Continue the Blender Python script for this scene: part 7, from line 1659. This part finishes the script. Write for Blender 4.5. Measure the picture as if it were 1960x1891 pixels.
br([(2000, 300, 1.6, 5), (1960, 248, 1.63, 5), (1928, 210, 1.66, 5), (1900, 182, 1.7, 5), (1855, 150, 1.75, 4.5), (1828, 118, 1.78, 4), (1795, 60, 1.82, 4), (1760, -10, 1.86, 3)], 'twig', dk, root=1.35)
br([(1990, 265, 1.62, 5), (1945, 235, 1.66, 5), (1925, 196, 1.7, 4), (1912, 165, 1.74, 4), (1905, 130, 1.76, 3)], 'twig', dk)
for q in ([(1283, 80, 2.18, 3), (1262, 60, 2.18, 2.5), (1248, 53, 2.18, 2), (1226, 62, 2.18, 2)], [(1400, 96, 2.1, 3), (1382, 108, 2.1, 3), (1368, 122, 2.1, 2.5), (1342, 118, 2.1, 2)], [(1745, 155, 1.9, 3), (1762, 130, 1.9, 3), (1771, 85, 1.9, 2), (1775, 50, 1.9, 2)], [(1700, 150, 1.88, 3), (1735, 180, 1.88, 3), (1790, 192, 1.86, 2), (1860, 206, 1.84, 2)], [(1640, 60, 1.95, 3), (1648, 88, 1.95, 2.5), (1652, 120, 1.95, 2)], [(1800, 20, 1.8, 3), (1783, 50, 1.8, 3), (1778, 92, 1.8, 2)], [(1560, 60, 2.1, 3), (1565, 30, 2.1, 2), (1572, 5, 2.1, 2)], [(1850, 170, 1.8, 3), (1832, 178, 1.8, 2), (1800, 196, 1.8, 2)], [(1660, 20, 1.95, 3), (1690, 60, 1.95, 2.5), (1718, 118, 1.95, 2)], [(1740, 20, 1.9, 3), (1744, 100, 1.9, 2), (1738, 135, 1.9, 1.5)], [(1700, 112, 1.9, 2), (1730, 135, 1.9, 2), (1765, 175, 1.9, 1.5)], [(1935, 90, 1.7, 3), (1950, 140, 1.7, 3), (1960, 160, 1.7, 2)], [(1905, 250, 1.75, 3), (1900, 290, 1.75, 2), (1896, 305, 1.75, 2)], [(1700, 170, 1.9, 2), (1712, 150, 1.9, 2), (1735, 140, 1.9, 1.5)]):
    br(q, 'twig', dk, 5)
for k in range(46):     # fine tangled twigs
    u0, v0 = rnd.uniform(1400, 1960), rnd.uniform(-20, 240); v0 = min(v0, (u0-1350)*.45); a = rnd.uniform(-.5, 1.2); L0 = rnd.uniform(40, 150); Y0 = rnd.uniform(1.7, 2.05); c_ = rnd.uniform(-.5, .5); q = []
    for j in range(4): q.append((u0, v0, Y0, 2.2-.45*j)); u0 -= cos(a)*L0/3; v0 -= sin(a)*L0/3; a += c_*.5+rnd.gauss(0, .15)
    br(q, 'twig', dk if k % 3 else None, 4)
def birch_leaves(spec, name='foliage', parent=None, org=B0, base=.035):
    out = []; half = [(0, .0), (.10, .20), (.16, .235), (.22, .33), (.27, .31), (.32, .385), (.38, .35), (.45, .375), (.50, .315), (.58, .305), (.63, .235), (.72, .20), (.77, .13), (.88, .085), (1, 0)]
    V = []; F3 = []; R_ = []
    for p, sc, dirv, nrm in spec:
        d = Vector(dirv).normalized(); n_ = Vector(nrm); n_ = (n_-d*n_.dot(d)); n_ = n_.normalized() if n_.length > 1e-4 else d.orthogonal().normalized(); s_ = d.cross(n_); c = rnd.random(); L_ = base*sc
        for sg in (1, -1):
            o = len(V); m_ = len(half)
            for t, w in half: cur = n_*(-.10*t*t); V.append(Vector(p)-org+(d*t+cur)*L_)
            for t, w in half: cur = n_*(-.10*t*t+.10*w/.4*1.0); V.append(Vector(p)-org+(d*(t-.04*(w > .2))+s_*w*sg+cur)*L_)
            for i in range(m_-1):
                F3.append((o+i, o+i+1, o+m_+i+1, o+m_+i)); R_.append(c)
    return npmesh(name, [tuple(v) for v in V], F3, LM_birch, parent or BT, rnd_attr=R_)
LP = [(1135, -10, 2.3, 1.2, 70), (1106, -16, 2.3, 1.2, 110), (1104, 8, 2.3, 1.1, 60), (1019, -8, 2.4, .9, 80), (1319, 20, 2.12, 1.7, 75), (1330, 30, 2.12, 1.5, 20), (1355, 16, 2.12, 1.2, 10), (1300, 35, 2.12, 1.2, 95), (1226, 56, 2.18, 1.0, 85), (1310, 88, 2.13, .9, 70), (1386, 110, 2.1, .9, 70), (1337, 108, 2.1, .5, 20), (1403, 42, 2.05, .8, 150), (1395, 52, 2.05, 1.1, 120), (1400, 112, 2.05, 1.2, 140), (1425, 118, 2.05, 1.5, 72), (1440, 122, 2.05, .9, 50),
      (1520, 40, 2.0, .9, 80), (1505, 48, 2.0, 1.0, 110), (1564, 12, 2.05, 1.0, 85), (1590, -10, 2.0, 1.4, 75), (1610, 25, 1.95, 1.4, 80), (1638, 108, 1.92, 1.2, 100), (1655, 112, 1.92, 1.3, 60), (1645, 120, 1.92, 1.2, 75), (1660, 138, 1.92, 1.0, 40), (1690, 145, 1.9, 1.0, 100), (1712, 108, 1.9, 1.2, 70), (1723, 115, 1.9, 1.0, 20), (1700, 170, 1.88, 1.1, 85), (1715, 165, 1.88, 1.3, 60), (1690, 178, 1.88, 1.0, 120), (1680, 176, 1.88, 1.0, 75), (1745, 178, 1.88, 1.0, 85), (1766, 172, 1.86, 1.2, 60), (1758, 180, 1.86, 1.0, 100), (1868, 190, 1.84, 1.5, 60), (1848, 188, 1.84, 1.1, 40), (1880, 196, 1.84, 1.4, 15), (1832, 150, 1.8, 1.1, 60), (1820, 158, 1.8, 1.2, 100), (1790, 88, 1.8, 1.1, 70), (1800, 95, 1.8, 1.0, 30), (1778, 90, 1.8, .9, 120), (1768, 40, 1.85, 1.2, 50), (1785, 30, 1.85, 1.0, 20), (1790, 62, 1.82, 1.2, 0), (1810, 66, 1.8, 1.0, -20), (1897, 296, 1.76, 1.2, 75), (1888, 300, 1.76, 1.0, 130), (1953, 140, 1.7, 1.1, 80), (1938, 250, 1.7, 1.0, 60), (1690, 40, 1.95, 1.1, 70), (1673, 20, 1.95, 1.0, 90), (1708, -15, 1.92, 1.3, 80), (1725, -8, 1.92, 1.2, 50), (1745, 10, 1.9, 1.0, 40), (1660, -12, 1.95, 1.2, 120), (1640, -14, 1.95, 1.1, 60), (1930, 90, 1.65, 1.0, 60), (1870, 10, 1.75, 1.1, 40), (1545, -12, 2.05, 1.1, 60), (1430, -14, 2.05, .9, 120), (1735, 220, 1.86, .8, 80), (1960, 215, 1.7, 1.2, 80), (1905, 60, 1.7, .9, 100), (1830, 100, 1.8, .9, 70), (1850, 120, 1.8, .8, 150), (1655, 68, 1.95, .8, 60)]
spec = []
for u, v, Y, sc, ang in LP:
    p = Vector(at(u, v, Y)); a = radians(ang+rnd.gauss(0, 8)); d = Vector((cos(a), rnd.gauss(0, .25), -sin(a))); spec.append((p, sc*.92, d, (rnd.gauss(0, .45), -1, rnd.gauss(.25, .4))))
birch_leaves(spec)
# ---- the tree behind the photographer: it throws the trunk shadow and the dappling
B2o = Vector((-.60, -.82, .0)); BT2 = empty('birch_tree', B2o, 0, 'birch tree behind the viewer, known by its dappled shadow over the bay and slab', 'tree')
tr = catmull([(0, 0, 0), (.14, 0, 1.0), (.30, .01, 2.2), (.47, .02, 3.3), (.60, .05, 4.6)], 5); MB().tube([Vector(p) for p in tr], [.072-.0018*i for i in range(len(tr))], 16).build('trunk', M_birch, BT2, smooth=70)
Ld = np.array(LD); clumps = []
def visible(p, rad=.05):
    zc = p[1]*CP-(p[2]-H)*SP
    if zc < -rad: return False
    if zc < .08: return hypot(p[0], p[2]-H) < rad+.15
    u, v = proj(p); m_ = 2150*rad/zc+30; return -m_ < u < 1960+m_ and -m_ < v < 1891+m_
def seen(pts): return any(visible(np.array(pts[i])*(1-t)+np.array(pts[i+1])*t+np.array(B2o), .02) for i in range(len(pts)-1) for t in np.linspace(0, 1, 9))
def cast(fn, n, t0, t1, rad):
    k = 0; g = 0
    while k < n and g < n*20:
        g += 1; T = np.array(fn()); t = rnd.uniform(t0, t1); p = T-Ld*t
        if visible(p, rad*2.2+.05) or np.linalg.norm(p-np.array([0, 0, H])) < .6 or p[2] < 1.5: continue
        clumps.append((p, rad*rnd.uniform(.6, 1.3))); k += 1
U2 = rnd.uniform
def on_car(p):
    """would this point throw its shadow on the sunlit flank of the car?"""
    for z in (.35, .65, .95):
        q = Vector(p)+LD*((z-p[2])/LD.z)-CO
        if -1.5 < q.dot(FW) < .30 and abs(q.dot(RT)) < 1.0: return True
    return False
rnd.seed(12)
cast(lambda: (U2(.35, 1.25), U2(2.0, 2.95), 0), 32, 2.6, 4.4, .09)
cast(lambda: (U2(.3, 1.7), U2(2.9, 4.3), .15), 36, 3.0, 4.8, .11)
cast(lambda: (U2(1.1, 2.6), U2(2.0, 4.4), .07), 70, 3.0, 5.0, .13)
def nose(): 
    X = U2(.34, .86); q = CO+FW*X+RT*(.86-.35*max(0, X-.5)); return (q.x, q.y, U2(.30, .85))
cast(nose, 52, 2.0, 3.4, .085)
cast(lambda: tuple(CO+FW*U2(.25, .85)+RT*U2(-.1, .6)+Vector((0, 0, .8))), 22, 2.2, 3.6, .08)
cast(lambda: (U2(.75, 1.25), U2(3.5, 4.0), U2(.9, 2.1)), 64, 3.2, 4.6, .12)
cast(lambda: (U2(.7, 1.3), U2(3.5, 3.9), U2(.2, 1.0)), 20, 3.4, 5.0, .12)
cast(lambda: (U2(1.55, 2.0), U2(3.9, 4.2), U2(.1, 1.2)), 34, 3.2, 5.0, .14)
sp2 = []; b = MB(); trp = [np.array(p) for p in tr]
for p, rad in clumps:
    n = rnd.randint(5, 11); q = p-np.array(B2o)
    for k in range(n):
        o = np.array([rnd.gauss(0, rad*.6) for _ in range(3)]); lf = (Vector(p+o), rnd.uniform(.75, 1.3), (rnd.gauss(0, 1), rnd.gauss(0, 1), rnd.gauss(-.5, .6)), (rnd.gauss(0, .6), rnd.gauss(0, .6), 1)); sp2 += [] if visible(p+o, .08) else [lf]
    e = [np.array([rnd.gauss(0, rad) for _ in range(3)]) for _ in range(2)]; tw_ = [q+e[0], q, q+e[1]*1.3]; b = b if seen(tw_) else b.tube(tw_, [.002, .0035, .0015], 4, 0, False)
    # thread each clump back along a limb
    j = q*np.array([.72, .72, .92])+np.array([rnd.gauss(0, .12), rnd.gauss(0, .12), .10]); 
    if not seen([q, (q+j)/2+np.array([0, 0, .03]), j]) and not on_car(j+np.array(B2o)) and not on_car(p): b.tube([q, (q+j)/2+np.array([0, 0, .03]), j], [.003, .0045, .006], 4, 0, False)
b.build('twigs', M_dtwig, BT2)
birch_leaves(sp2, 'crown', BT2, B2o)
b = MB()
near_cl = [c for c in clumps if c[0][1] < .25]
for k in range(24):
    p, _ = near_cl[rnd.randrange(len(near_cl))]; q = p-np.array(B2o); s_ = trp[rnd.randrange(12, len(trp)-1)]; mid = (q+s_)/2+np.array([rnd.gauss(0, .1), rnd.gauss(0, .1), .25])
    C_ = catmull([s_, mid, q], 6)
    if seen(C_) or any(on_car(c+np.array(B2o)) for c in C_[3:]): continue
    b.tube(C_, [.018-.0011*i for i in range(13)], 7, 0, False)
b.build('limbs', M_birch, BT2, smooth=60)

* [Short problem]
Pick out all the lines with the word "this" in them and copy them.

* [The output]
Continue the Blender Python script for this scene: part 7, from line 1659. This part finishes the script. Write for Blender 4.5. Measure the picture as if it were 1960x1891 pixels.
    """would this point throw its shadow on the sunlit flank of the car?"""